RBC Capital Markets represented the ambulance service Rural/Metro in its 2011 sale to the private equity firm Warburg Pincus. A trial judge last year found RBC liable to a class of Rural/Metro shareholders for aiding and abetting breaches of fiduciary duty by the company’s former directors.
Rejecting RBC’s appeal of that verdict, the Delaware high court agreed with Vice Chancellor Travis Laster that RBC persuaded Rural/Metro’s board to accept the offer from Warburg without telling the board it was lobbying for a role in Warburg’s financing of the transaction, which would generate larger fees for the bank than simply providing advice to Rural/Metro.
“Propelled by its own improper motives, RBC misled the Rural directors into breaching” their duty to get the best possible price for shareholders, the opinion said.
The case has raised concerns among banks that Delaware courts, a premiere venue for shareholder lawsuits, would make it easier for investors to sue them over advice on deals.
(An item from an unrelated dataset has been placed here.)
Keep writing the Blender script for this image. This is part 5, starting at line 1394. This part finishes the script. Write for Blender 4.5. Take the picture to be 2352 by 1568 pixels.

In a similar case, a Delaware judge ruled in October that shareholders challenging Zale Corp.’s $690 million takeover by rival Signet Jewelers can sue Merrill Lynch for failing to disclose a possible conflict of interest to Zale’s board during the sale process.
“At issue is whether banks have undisclosed conflicts that cloud their advice, such as a long-standing and lucrative relationship with the buyer or a desire to participate in a deal’s financing,” the Wall Street Journal said.
Joel Friedlander, a lawyer for the RBC/Metro shareholders, said the Supreme Court had “properly found liability on the illicit manipulation of the board’s deliberative process for self-interested purposes.”
But the court gave banks some hope by shying away from making a sweeping revision of rules regarding adviser conflicts.
“Our holding is a narrow one that should not be read expansively to suggest that any failure on the part of a financial adviser to prevent directors from breaching their duty of care gives rise to a claim for aiding and abetting,” it cautioned.